Chairman of Italian giant Fiat indicted for corruption 

Abigail Levene  
ROME, Jan 17: The chairman of Italian car giant Fiat SpA, Cesare Romiti, was on Friday ordered to stand trial on corruption charges involving kickbacks allegedly paid during the building of Rome's metro.

Lawyers for Romiti, a driving force behind Fiat's dramatic turnaround in the last two decades, expressed astonishment at the latest twist in a long-running legal saga.

"We are amazed and incredulous at the reopening of a judicial affair which, in five years, has already resulted in three acquittals, going right up to the Court of Cassation (Italy's highest court)," the lawyers said in a statement.

"It is surprising that, even though no new element has emerged from the investigations which followed the dropping of charges, the same judge who had previously decided to acquit has not confirmed his favourable verdict." Prosecutors allege Fiat paid 3.23 billion lire ($1.9 million) between 1983 and 1992 in bribes to political parties in exchange for contracts to construct the Rome subway.

A Rome court threwout the corruption case against Romiti in July 1994, a ruling backed by an appeal court in April 1995. That decision was upheld by the Court of Cassation later that year, but the prosecution then formulated different charges. Romiti, 74, was sentenced last April to 18 months in prison by a judge in Turin for false accounting, but the sentence was effectively suspended until the lengthy Italian judicial process is complete and he may never serve the jail term.
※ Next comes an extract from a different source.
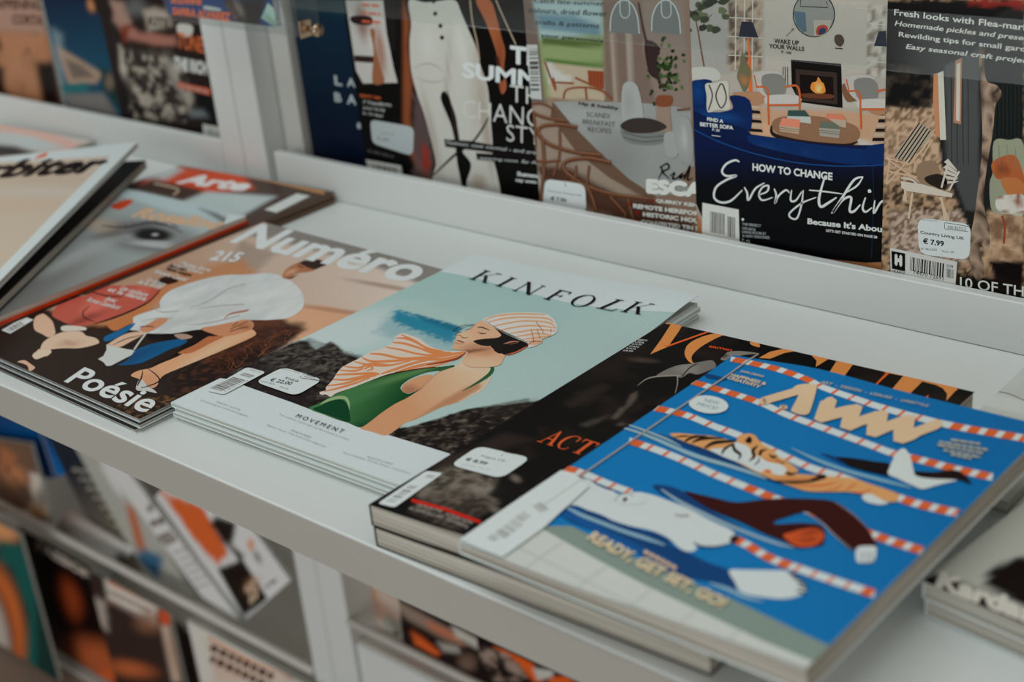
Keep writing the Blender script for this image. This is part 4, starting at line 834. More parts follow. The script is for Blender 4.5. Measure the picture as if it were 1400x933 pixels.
# orca
P.shape(A6([(735, 536), (800, 541), (870, 552), (925, 562), (930, 602), (860, 590), (790, 572), (755, 550)]), (24, 20, 22)); P.shape(A6([(1005, 588), (1080, 590), (1150, 582), (1185, 596), (1214, 632), (1160, 615), (1080, 614), (1010, 614)]), (30, 22, 24))
P.shape(A6([(918, 596), (925, 570), (938, 540), (955, 515), (970, 506), (985, 514), (1000, 545), (1008, 580), (1018, 603), (1070, 613), (1162, 618), (1120, 630), (1080, 640), (1040, 650), (1000, 635), (950, 612)]), (182, 188, 188))
P.stroke(A6([(575, 504), (640, 535), (700, 560), (780, 588), (850, 607), (920, 625), (1000, 645)]), [1, 3.5, 4.5, 4.5, 4.5, 4, 2], (110, 148, 168))
# lines beside the tiger
P.stroke(A1([(-250, 95), (-100, 140), (0, 180), (200, 265), (400, 325), (540, 370), (610, 400)]), [2, 3.5, 4.5, 5.5, 5, 4, 1.5], (128, 156, 168)); P.stroke(A1([(-240, 70), (-120, 110), (0, 155), (60, 180), (130, 215)]), [1, 2.5, 3, 3, 1], (128, 156, 168))
# tiger
TO = (222, 138, 88); TB = (32, 20, 18); TD = (206, 106, 58)
P.shape(A1([(65, 148), (120, 141), (200, 149), (300, 156), (430, 185), (450, 162), (500, 143), (545, 155), (578, 198), (640, 232), (662, 265), (720, 298), (785, 345), (778, 362), (755, 368), (900, 380), (1000, 388), (1100, 397), (1200, 430), (1290, 460), (1350, 488), (1335, 528), (1270, 520), (1150, 482), (1050, 472), (930, 472), (830, 466), (740, 437), (640, 400), (540, 355), (440, 303), (350, 266), (260, 228), (150, 190)]), TO)
P.shape(A1([(290, 232), (360, 226), (420, 214), (430, 188), (465, 200), (505, 216), (530, 258), (520, 288), (560, 268), (610, 300), (690, 318), (722, 345), (700, 378), (640, 368), (600, 347), (585, 362), (540, 350), (470, 312), (400, 288), (340, 262)]), WH)
P.shape(A1([(590, 255), (640, 240), (690, 290), (700, 315), (640, 305), (600, 285)]), TO); P.shape(A1([(1150, 490), (1200, 485), (1265, 520), (1300, 532), (1250, 546), (1180, 532), (1153, 515)]), WH); P.shape(A1([(600, 350), (622, 345), (640, 362), (615, 365)]), TD)
for L, w in (([(90, 165), (140, 158), (185, 160)], [.5, 1.5, .5]), ([(150, 187), (200, 163), (275, 158)], [1.6, 2.6, .5]), ([(190, 195), (250, 172), (370, 170)], [1, 3, .8]), ([(262, 226), (320, 195), (440, 186)], [1.6, 3.4, 2]), ([(360, 262), (368, 238), (400, 213), (430, 205)], [1, 2.2, 2, 1]), ([(418, 200), (432, 238), (462, 262), (452, 292)], [2, 3, 2.4, .6]),
             ([(510, 300), (540, 275), (533, 240), (560, 213)], [.6, 2.4, 3, 1]), ([(572, 268), (578, 245), (612, 233)], [2.4, 2.6, .6]), ([(540, 325), (565, 300), (568, 280)], [.5, 1.2, .5]), ([(655, 410), (750, 418), (850, 414), (905, 392), (945, 386)], [.8, 2.6, 2.4, 5, 3]), ([(720, 360), (735, 372), (770, 374)], [1, 3, 1]), ([(625, 262), (645, 278), (668, 270)], [1, 2.4, 1]), ([(660, 285), (690, 308), (715, 312)], [.5, 1.2, .5])):
    P.stroke(A1(L), [x * 1.5 for x in w], TB)
for L, w in (([(740, 430), (860, 440), (950, 432), (1010, 415)], [.5, 2, 2, .5]), ([(930, 468), (1000, 455), (1040, 425)], [.6, 1.6, .5]), ([(1050, 468), (1090, 440), (1120, 428)], [.6, 1.8, .5]), ([(1100, 474), (1160, 478), (1200, 455)], [1.5, 2, .5]), ([(655, 390), (800, 400), (900, 390)], [.5, 1.2, .5]), ([(600, 285), (650, 300), (700, 305)], [.5, 1.2, .5])): P.stroke(A1(L), [x * 1.5 for x in w], TD)
P.shape(A1([(490, 188), (512, 162), (528, 178), (518, 200)]), TB)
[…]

The Rome judge on Friday also ordered Umberto Beliazzi, the `former head of Fiat in the capital, to stand trial on corruption charges and sentenced the firm's financial director Francesco Mattioli to 20 days in prison for involvement in the same crime.

Romiti is one of the highest-profile business figures to fall foul of the law since Italy's so-called "clean hands" anti-graft drive began in 1992.Magistrates last month asked for former Prime Minister and media mogul Silvio Berlusconi to be sent for trial in connection with a probe into alleged corruption of Rome magistrates.

Berlusconi, leader of the centre-right Freedom Alliance political bloc, had already been found guilty of false accounting and faces trials in three other, separate cases.

Fiat, whose turnover accounts for three percent of Italian gross domestic product, was founded in 1906 by Giovanni Agnelli. It began by making and selling cars but gradually expanded its operations to a wide range of activities.

Romiti joined the company in 1974 and took over as chairman in 1996 when Gianni Agnelli, now honorary Chief, turned 75. Romiti began a successful partnership with Agnelli in the mid-1980s and as managing director was his right-hand man as Italy's largest private industrial group took tough measures to reshape and restructure.

Romiti, dubbed "il duro" (the hard man) in the Italian press for his tough management style, this year reaches the company's mandatory retirement age of 75. But there are question marks over his successor after the untimely death last year of Gianni Agnelli's nephew, Giovanni Alberto Agnelli.